> _PROBLEM TO SOLVE_: Return nothing but the lines from the one with "What Blender Python" through the one with "from mathutils import Vector, Matrix" in the data below, word for word and without pictures.

-- BEGIN --

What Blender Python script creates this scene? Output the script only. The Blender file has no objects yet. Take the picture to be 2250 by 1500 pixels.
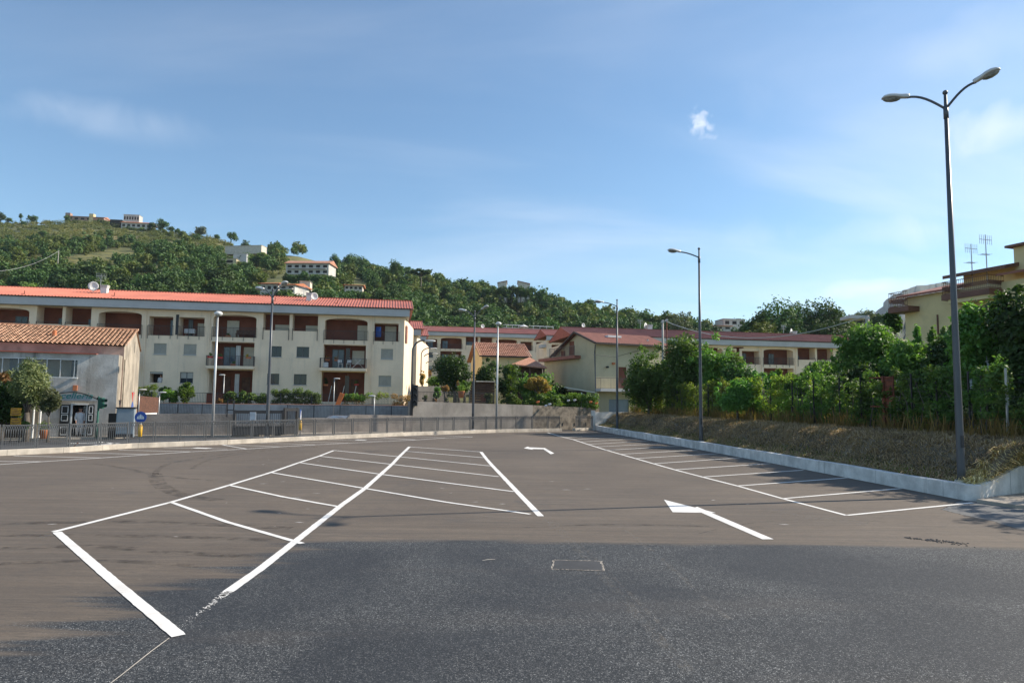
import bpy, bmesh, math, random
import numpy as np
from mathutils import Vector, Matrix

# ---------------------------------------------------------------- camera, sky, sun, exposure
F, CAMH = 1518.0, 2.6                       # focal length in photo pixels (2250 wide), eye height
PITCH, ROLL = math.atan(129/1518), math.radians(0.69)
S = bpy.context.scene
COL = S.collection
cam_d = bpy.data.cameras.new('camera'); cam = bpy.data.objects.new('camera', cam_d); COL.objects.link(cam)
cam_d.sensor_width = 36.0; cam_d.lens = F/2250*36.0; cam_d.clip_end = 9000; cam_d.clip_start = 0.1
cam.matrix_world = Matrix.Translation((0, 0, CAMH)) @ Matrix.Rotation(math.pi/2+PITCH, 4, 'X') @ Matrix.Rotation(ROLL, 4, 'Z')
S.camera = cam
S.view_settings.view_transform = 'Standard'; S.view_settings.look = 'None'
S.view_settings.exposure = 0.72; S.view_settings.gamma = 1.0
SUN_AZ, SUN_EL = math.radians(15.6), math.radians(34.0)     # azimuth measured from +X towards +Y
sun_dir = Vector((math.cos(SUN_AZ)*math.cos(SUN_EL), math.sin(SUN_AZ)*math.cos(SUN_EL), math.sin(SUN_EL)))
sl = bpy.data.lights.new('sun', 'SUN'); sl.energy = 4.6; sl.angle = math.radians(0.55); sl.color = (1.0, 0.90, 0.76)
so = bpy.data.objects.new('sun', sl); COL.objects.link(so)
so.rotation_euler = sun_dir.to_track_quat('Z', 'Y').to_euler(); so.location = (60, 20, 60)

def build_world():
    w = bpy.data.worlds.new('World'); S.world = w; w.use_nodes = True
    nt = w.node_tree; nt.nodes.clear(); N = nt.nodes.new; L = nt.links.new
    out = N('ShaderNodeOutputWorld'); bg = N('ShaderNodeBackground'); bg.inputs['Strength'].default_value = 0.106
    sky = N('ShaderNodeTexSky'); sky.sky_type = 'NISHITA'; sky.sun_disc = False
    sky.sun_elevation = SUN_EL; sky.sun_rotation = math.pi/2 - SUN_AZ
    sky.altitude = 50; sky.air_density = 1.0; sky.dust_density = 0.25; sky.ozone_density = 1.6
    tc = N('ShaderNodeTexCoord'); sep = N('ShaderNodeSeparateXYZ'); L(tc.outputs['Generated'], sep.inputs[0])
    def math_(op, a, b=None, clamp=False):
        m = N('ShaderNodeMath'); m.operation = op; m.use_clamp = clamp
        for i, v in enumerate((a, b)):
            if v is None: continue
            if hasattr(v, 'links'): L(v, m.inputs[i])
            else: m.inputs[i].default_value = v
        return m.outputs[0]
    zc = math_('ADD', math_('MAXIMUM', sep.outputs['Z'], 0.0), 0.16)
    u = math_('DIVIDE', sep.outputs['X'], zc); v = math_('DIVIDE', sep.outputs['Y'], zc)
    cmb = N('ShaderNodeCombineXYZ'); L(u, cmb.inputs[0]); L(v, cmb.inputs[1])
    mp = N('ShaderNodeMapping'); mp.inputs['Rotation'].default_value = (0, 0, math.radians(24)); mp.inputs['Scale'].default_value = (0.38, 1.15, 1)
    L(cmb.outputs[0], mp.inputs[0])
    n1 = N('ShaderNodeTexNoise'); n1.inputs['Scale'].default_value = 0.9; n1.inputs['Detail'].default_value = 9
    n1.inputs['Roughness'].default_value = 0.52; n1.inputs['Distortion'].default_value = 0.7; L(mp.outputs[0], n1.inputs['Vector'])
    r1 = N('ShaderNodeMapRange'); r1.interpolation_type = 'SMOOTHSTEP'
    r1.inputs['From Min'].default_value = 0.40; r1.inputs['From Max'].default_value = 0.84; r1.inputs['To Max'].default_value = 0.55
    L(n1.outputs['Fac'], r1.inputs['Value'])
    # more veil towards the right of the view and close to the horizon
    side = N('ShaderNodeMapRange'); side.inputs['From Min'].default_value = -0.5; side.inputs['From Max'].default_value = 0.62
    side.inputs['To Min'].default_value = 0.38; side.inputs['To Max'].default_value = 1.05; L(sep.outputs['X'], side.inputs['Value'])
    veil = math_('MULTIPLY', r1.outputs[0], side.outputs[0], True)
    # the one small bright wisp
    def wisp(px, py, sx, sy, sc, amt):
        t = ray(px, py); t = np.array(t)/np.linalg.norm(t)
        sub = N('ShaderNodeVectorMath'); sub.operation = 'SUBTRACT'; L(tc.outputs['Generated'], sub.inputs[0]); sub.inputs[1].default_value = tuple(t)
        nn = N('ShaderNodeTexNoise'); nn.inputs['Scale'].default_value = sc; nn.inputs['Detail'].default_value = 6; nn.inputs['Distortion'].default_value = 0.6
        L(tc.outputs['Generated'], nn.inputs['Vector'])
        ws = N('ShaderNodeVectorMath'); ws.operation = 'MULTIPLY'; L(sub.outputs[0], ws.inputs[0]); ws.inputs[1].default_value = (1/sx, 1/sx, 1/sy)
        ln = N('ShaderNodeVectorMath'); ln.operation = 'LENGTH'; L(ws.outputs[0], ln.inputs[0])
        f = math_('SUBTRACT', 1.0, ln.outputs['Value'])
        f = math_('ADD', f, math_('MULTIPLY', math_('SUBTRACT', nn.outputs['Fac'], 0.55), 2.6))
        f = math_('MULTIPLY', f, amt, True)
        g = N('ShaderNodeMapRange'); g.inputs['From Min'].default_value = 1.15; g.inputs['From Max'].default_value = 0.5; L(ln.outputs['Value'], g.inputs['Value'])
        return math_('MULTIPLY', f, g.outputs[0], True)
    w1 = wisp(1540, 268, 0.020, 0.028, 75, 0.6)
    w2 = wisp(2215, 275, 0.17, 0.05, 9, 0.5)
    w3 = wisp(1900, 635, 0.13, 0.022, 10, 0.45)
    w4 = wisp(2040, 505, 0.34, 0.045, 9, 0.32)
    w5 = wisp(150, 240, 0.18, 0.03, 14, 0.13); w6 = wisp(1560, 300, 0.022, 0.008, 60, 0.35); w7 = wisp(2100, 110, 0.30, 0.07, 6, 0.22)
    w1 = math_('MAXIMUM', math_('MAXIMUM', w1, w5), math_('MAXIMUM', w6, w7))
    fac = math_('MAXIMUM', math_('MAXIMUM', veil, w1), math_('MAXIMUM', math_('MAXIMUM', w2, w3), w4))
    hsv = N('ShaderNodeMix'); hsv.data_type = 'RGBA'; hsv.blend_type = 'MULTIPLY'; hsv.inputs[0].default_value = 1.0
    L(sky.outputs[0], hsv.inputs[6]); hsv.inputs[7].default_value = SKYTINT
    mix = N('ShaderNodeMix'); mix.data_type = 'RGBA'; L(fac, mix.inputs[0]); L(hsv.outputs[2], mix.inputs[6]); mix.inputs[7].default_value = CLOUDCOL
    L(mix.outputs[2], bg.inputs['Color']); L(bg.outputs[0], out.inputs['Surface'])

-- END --
-- BEGIN --

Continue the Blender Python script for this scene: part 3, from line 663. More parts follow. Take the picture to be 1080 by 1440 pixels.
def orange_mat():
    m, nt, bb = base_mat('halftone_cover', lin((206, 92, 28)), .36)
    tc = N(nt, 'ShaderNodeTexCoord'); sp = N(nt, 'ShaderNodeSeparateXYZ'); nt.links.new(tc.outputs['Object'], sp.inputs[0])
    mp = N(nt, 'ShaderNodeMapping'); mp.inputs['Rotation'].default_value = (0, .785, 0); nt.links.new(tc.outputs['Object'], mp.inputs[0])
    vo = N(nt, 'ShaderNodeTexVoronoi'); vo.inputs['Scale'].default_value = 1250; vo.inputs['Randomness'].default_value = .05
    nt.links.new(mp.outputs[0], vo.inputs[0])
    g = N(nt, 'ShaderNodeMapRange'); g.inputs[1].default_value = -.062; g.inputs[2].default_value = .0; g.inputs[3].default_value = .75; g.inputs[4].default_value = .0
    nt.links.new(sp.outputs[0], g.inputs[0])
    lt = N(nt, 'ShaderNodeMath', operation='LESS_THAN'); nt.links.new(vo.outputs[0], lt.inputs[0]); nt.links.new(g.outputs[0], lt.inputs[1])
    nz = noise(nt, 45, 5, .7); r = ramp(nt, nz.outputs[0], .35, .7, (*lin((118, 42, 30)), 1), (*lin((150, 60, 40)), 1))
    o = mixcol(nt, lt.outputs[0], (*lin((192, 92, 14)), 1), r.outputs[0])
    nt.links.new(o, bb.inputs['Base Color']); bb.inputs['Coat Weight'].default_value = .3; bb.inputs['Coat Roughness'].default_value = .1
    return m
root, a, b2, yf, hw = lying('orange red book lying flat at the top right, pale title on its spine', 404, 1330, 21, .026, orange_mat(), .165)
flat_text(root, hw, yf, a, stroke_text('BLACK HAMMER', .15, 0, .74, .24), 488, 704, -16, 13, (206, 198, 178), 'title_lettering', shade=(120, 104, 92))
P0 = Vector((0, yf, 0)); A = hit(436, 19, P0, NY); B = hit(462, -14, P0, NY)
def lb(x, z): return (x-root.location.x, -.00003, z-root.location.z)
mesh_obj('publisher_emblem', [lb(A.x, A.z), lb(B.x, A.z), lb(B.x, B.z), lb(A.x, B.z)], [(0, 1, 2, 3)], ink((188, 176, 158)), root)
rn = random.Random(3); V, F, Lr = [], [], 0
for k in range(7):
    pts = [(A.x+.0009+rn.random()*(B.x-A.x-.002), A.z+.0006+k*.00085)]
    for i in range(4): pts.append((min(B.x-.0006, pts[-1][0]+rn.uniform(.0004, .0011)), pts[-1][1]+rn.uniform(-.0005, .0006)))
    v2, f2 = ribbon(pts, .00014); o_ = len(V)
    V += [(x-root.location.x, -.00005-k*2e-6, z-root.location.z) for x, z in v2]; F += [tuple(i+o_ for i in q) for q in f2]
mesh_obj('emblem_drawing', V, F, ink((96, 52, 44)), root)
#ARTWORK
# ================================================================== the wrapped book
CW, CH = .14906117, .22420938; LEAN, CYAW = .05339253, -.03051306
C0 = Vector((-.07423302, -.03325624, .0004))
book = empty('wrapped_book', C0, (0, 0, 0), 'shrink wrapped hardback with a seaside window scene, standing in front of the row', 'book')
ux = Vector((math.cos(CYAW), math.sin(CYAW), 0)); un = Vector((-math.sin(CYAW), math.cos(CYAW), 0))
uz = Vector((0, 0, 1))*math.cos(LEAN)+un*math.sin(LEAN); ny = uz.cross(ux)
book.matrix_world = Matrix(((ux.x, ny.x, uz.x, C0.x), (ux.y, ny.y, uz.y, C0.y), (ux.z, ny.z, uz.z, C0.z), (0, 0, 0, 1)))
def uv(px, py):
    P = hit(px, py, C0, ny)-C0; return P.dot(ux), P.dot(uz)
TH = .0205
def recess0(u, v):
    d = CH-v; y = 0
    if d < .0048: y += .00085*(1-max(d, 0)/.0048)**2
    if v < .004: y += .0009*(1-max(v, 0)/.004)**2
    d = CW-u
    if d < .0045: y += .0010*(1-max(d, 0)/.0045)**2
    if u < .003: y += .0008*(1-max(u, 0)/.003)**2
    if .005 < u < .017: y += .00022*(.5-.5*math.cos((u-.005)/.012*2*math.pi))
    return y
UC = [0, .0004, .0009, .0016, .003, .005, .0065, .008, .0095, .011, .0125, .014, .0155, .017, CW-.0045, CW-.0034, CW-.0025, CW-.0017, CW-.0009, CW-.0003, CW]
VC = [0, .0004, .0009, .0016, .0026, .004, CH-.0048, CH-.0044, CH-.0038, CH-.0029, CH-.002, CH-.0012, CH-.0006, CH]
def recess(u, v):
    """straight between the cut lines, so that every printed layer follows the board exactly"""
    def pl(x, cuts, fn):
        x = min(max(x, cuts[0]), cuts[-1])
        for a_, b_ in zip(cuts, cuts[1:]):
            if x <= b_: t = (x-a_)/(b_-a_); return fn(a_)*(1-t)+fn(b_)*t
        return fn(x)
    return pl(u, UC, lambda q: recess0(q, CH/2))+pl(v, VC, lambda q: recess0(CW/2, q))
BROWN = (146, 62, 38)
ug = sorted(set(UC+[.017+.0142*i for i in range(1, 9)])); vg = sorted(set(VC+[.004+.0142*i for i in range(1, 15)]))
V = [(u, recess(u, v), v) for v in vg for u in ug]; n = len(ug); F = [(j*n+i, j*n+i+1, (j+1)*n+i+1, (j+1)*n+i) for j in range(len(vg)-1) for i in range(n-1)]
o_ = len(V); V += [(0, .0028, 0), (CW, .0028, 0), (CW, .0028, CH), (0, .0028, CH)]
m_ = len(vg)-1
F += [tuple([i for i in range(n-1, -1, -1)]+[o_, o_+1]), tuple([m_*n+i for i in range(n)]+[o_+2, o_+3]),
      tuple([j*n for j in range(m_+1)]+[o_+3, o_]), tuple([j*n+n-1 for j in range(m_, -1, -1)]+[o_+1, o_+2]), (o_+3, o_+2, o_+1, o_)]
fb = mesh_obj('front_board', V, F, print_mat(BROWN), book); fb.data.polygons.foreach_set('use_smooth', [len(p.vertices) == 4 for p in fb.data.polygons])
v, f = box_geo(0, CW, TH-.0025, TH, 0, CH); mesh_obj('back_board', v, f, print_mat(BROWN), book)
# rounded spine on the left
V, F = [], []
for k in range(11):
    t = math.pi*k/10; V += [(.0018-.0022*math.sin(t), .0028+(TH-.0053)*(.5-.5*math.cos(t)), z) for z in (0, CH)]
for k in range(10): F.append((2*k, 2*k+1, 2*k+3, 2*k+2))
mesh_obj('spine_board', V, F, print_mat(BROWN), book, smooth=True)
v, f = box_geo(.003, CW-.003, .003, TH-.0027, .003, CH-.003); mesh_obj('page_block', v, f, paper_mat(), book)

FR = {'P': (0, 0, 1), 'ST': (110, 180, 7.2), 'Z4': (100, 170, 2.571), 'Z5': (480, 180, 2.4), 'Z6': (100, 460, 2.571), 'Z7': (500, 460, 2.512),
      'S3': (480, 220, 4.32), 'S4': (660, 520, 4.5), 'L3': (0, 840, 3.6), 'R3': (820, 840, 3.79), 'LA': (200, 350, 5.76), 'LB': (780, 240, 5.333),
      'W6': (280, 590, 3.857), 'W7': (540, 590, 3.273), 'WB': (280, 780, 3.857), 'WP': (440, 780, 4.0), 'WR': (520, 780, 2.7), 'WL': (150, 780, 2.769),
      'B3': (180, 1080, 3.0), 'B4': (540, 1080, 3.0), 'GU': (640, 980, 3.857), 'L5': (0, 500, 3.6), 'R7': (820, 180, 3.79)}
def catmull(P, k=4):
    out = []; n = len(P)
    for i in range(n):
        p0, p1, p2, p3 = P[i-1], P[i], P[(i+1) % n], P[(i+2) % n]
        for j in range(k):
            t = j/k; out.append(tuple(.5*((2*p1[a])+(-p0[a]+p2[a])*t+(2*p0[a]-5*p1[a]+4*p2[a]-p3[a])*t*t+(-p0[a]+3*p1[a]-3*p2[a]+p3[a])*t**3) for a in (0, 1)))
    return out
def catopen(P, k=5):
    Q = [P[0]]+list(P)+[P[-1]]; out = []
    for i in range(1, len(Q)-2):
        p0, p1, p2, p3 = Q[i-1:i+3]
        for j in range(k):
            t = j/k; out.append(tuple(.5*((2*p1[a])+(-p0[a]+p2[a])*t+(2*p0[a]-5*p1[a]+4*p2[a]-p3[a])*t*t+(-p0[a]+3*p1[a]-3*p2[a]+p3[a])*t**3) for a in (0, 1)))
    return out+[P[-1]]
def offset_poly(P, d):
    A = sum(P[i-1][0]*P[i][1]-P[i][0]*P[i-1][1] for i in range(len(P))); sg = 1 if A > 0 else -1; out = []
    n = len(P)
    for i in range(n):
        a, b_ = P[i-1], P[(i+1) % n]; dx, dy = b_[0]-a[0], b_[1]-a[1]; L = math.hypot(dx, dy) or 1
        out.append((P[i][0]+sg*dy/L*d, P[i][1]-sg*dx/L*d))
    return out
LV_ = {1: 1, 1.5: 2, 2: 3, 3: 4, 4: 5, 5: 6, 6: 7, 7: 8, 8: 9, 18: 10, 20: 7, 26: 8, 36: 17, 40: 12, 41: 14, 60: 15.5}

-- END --

> _WRITTEN RESPONSE_:
What Blender Python script creates this scene? Output the script only. The Blender file has no objects yet. Take the picture to be 2250 by 1500 pixels.
import bpy, bmesh, math, random
import numpy as np
from mathutils import Vector, Matrix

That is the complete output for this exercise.